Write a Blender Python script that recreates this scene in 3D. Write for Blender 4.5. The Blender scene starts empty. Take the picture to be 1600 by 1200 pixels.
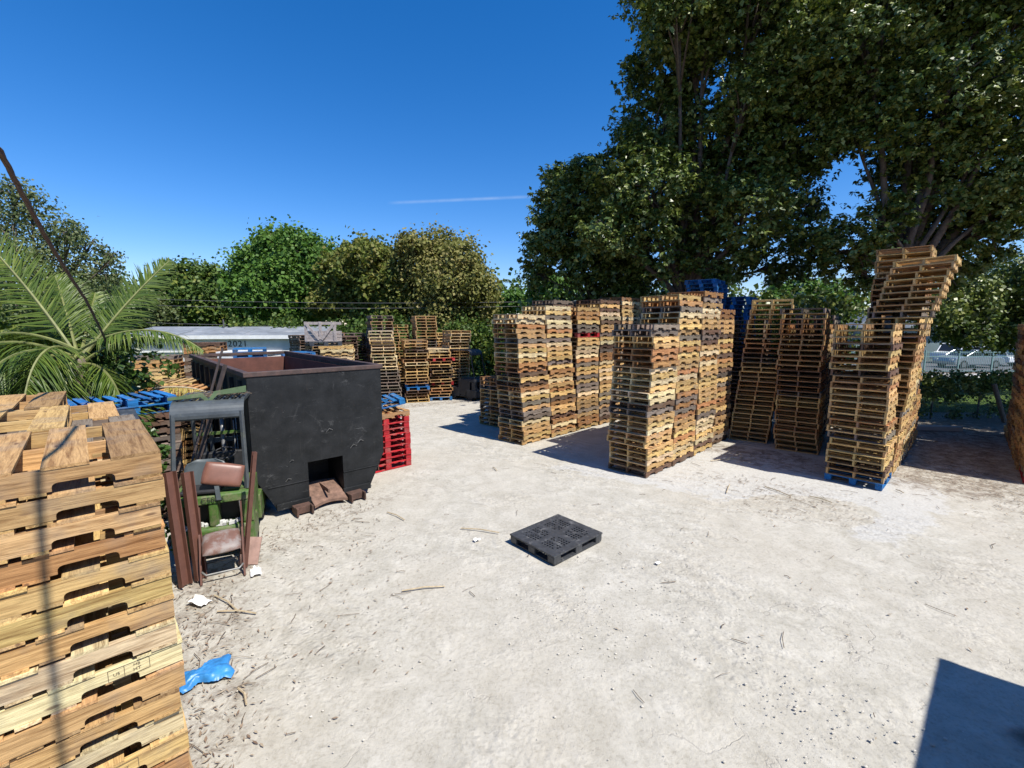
import bpy, bmesh, math, random
import numpy as np
from mathutils import Vector, Matrix, noise
R = math.radians
random.seed(7); np.random.seed(7)
S = bpy.context.scene
COL = S.collection

# ------------------------------------------------------------------ camera, sky, sun, exposure
cam_d = bpy.data.cameras.new('camera'); cam = bpy.data.objects.new('camera', cam_d); COL.objects.link(cam)
cam.location = (0, 0, 3.45); cam.rotation_euler = (R(90 - 7.49), 0, 0)
cam_d.sensor_width = 36; cam_d.lens = 15.75; cam_d.clip_end = 3000; cam_d.clip_start = .05
S.camera = cam
SUN_EL, SUN_AZ = 56, -38
sun_v = Vector((math.cos(R(SUN_AZ)) * math.cos(R(SUN_EL)), math.sin(R(SUN_AZ)) * math.cos(R(SUN_EL)), math.sin(R(SUN_EL))))
sd = bpy.data.lights.new('sun', 'SUN'); sd.energy = 4.6; sd.angle = R(.5); sd.color = (1, .955, .88)
sun = bpy.data.objects.new('sun', sd); COL.objects.link(sun); sun.rotation_euler = sun_v.to_track_quat('Z', 'Y').to_euler()
W = bpy.data.worlds.new('World'); S.world = W; W.use_nodes = True
wn, wl = W.node_tree.nodes, W.node_tree.links
sky = wn.new('ShaderNodeTexSky'); sky.sky_type = 'NISHITA'; sky.sun_disc = False
sky.sun_elevation = R(SUN_EL); sky.sun_rotation = R(90 - SUN_AZ); sky.air_density = 1.0; sky.dust_density = .15; sky.ozone_density = 5
hs = wn.new('ShaderNodeHueSaturation'); hs.inputs['Saturation'].default_value = 1.33; hs.inputs['Value'].default_value = 1.16
wl.new(sky.outputs[0], hs.inputs['Color']); tint = wn.new('ShaderNodeMix'); tint.data_type = 'RGBA'; tint.blend_type = 'MULTIPLY'; tint.inputs[0].default_value = 1; tint.inputs[7].default_value = (.97, .88, 1.0, 1)
wl.new(hs.outputs[0], tint.inputs[6]); 
wn['Background'].inputs[1].default_value = .095
S.view_settings.view_transform = 'Standard'; S.view_settings.look = 'None'
S.view_settings.exposure = 0.64; S.view_settings.gamma = 1
S.cycles.max_bounces = 6; S.cycles.transparent_max_bounces = 8

F_, P_, H_ = 700., R(7.49), 3.45
def at(u, v, Y):
    x = (u - 800) / F_; y = -(v - 600) / F_
    d = (x, math.cos(P_) + y * math.sin(P_), -math.sin(P_) + y * math.cos(P_)); t = Y / d[1]
    return Vector((d[0] * t, Y, H_ + d[2] * t))

# thin contrail in the sky
def wmath(op, a, b=0):
    m = wn.new('ShaderNodeMath'); m.operation = op
    for v, k in ((a, 0), (b, 1)):
        if isinstance(v, (int, float)): m.inputs[k].default_value = v
        else: wl.new(v, m.inputs[k])
    return m.outputs[0]
def wdot(v):
    d = wn.new('ShaderNodeVectorMath'); d.operation = 'DOT_PRODUCT'; wl.new(tcw.outputs['Generated'], d.inputs[0]); d.inputs[1].default_value = v; return d.outputs['Value']
tcw = wn.new('ShaderNodeTexCoord')
dA, dB = (at(612, 317, 10) - Vector((0, 0, H_))).normalized(), (at(836, 307, 10) - Vector((0, 0, H_))).normalized()
nC = dA.cross(dB).normalized(); dM = (dA + dB).normalized(); dL = (dB - dA).normalized()
nzw = wn.new('ShaderNodeTexNoise'); nzw.inputs['Scale'].default_value = 30; nzw.inputs['Detail'].default_value = 5; wl.new(tcw.outputs['Generated'], nzw.inputs[0])
cl = wmath('MAXIMUM', wmath('SUBTRACT', 1, wmath('DIVIDE', wmath('ABSOLUTE', wdot(nC)), .0042)), 0)
ln = wmath('MAXIMUM', wmath('SUBTRACT', 1, wmath('POWER', wmath('DIVIDE', wmath('ABSOLUTE', wdot(dL)), .155), 4)), 0)
fr_ = wmath('GREATER_THAN', wdot(dM), .5)
cm = wmath('MULTIPLY', wmath('MULTIPLY', cl, ln), wmath('MULTIPLY', fr_, wmath('MULTIPLY', nzw.outputs[0], .42)))
cmix = wn.new('ShaderNodeMix'); cmix.data_type = 'RGBA'; wl.new(cm, cmix.inputs[0]); wl.new(tint.outputs[2], cmix.inputs[6]); cmix.inputs[7].default_value = (5.2, 6.0, 7.0, 1)
wl.new(cmix.outputs[2], wn['Background'].inputs[0])

# ------------------------------------------------------------------ helpers
def tag(o, label=None, cat=None, group=None, kind=None):
    if label: o['label'] = label
    if cat: o['category'] = cat
    if group: o['group'] = group
    if kind: o['kind'] = kind
    return o
def empty(name, loc=(0, 0, 0), rz=0, label=None, cat=None, group=None):
    o = bpy.data.objects.new(name, None); COL.objects.link(o); o.location = loc; o.rotation_euler = (0, 0, rz)
    o.empty_display_size = .1
    return tag(o, label, cat, group)
class MB:
    def __init__(s): s.v = []; s.f = []
    def add(s, vs, fs, M=None):
        b = len(s.v)
        if M is not None: vs = [M @ Vector(p) for p in vs]
        s.v += [tuple(p) for p in vs]; s.f += [tuple(b + i for i in f) for f in fs]; return s
    def box(s, c, d, M=None, rz=0, ry=0, rx=0):
        x, y, z = d[0] / 2, d[1] / 2, d[2] / 2
        vs = [Vector(p) for p in ((-x,-y,-z),(x,-y,-z),(x,y,-z),(-x,y,-z),(-x,-y,z),(x,-y,z),(x,y,z),(-x,y,z))]
        T = Matrix.Translation(c) @ Matrix.Rotation(rz, 4, 'Z') @ Matrix.Rotation(ry, 4, 'Y') @ Matrix.Rotation(rx, 4, 'X')
        vs = [T @ p for p in vs]
        return s.add(vs, [(0,3,2,1),(4,5,6,7),(0,1,5,4),(1,2,6,5),(2,3,7,6),(3,0,4,7)], M)
    def prism(s, poly, h, M=None):      # poly in local xy, extruded z 0..h
        n = len(poly)
        vs = [(p[0], p[1], 0) for p in poly] + [(p[0], p[1], h) for p in poly]
        fs = [tuple(reversed(range(n))), tuple(range(n, 2 * n))] + [(i, (i + 1) % n, n + (i + 1) % n, n + i) for i in range(n)]
        return s.add(vs, fs, M)
    def tube(s, pts, r, n=8, M=None, cap=True):
        pts = [Vector(p) for p in pts]; rs = r if isinstance(r, (list, tuple)) else [r] * len(pts)
        vs = []; up = Vector((0, 0, 1))
        for i, p in enumerate(pts):
            t = (pts[min(i + 1, len(pts) - 1)] - pts[max(i - 1, 0)]).normalized()
            a = t.cross(up)
            if a.length < .05: a = t.cross(Vector((1, 0, 0)))
            a.normalize(); b = t.cross(a)
            vs += [p + (a * math.cos(2 * math.pi * k / n) + b * math.sin(2 * math.pi * k / n)) * rs[i] for k in range(n)]
        fs = [(i * n + k, i * n + (k + 1) % n, (i + 1) * n + (k + 1) % n, (i + 1) * n + k) for i in range(len(pts) - 1) for k in range(n)]
        if cap: fs += [tuple(reversed(range(n))), tuple(range((len(pts) - 1) * n, len(pts) * n))]
        return s.add(vs, fs, M)
    def mesh(s, name, mat=None, smooth=False):
        m = bpy.data.meshes.new(name); m.from_pydata(s.v, [], s.f)
        if mat: m.materials.append(mat)
        if smooth: m.polygons.foreach_set('use_smooth', [True] * len(m.polygons))
        m.update(); return m
    def build(s, name, mat, parent=None, smooth=False, bevel=0, loc=None, color=None):
        o = bpy.data.objects.new(name, s.mesh(name, mat, smooth)); COL.objects.link(o)
        bm = bmesh.new(); bm.from_mesh(o.data); bmesh.ops.recalc_face_normals(bm, faces=bm.faces); bm.to_mesh(o.data); bm.free()
        if parent: o.parent = parent
        if loc: o.location = loc
        if color: o.color = (*color, 1)
        if bevel:
            b = o.modifiers.new('bevel', 'BEVEL'); b.width = bevel; b.segments = 2; b.limit_method = 'ANGLE'
        return o
def numpy_mesh(name, v, f, mat):       # v (n,3), f (m,k)
    m = bpy.data.meshes.new(name); k = f.shape[1]
    m.vertices.add(len(v)); m.vertices.foreach_set('co', v.astype(np.float32).ravel())
    m.loops.add(f.size); m.loops.foreach_set('vertex_index', f.astype(np.int32).ravel())
    m.polygons.add(len(f)); m.polygons.foreach_set('loop_start', np.arange(0, f.size, k, dtype=np.int32))
    m.materials.append(mat); m.update(); m.validate(); return m
def text_mesh(name, s, size, mat, parent, M, extrude=.001):
    c = bpy.data.curves.new(name, 'FONT'); c.body = s; c.size = size; c.extrude = extrude; c.align_x = 'CENTER'; c.align_y = 'CENTER'
    t = bpy.data.objects.new(name + '_tmp', c); COL.objects.link(t)
    bpy.context.view_layer.update()
    m = bpy.data.meshes.new_from_object(t.evaluated_get(bpy.context.evaluated_depsgraph_get()))
    bpy.data.objects.remove(t)
    m.materials.clear(); m.materials.append(mat); m.transform(M)
    o = bpy.data.objects.new(name, m); COL.objects.link(o)
    if parent: o.parent = parent
    return o

# ------------------------------------------------------------------ materials
class NT:
    def __init__(s, name):
        s.m = bpy.data.materials.new(name); s.m.use_nodes = True; s.n = s.m.node_tree.nodes; s.l = s.m.node_tree.links
        s.b = s.n['Principled BSDF']
    def N(s, t, **kw):
        n = s.n.new('ShaderNode' + t)
        for k, v in kw.items():
            if k in ('operation', 'blend_type', 'data_type', 'object', 'attribute_name', 'noise_dimensions', 'feature', 'attribute_type', 'distance', 'bands_direction', 'wave_type'): setattr(n, k, v)
        return n
    def L(s, a, b): s.l.new(a, b)
    def tex(s, kind='Object'): return s.n.new('ShaderNodeTexCoord').outputs[kind]
    def mapv(s, vec, scale):
        m = s.N('Mapping'); m.inputs['Scale'].default_value = scale; s.L(vec, m.inputs[0]); return m.outputs[0]
    def noise(s, vec, scale, detail=4, rough=.6, dist=0):
        n = s.N('TexNoise'); n.inputs['Scale'].default_value = scale; n.inputs['Detail'].default_value = detail
        n.inputs['Roughness'].default_value = rough; n.inputs['Distortion'].default_value = dist
        if vec is not None: s.L(vec, n.inputs['Vector'])
        return n.outputs['Fac']
    def ramp(s, fac, stops):
        r = s.N('ValToRGB'); e = r.color_ramp.elements
        while len(e) < len(stops): e.new(.5)
        for i, (p, c) in enumerate(stops): e[i].position = p; e[i].color = (*c, 1) if len(c) == 3 else c
        s.L(fac, r.inputs[0]); return r.outputs[0]
    def mix(s, a, b, fac, mode='MIX'):
        m = s.N('Mix', data_type='RGBA', blend_type=mode)
        for v, i in ((fac, 0), (a, 6), (b, 7)):
            if isinstance(v, (int, float)): m.inputs[i].default_value = v
            elif isinstance(v, tuple): m.inputs[i].default_value = (*v, 1)
            else: s.L(v, m.inputs[i])
        return m.outputs[2]
    def math(s, op, a, b=0):
        m = s.N('Math', operation=op)
        for v, i in ((a, 0), (b, 1)):
            if isinstance(v, (int, float)): m.inputs[i].default_value = v
            else: s.L(v, m.inputs[i])
        return m.outputs[0]
    def bump(s, h, strength=.3, dist=.01):
        b = s.N('Bump'); b.inputs['Strength'].default_value = strength; b.inputs['Distance'].default_value = dist
        s.L(h, b.inputs['Height']); s.L(b.outputs[0], s.b.inputs['Normal'])
    def fin(s, col, rough=.8, metal=0, spec=None):
        if isinstance(col, tuple): s.b.inputs['Base Color'].default_value = (*col, 1)
        else: s.L(col, s.b.inputs['Base Color'])
        if isinstance(rough, (int, float)): s.b.inputs['Roughness'].default_value = rough
        else: s.L(rough, s.b.inputs['Roughness'])
        s.b.inputs['Metallic'].default_value = metal
        if spec is not None: s.b.inputs['Specular IOR Level'].default_value = spec
        return s.m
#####
Short task: Could the lines from the top of the material through the line with "COL = S.collection" be repeated exactly, pictures left out?

Answer for this exercise:
Write a Blender Python script that recreates this scene in 3D. Write for Blender 4.5. The Blender scene starts empty. Take the picture to be 1600 by 1200 pixels.
import bpy, bmesh, math, random
import numpy as np
from mathutils import Vector, Matrix, noise
R = math.radians
random.seed(7); np.random.seed(7)
S = bpy.context.scene
COL = S.collection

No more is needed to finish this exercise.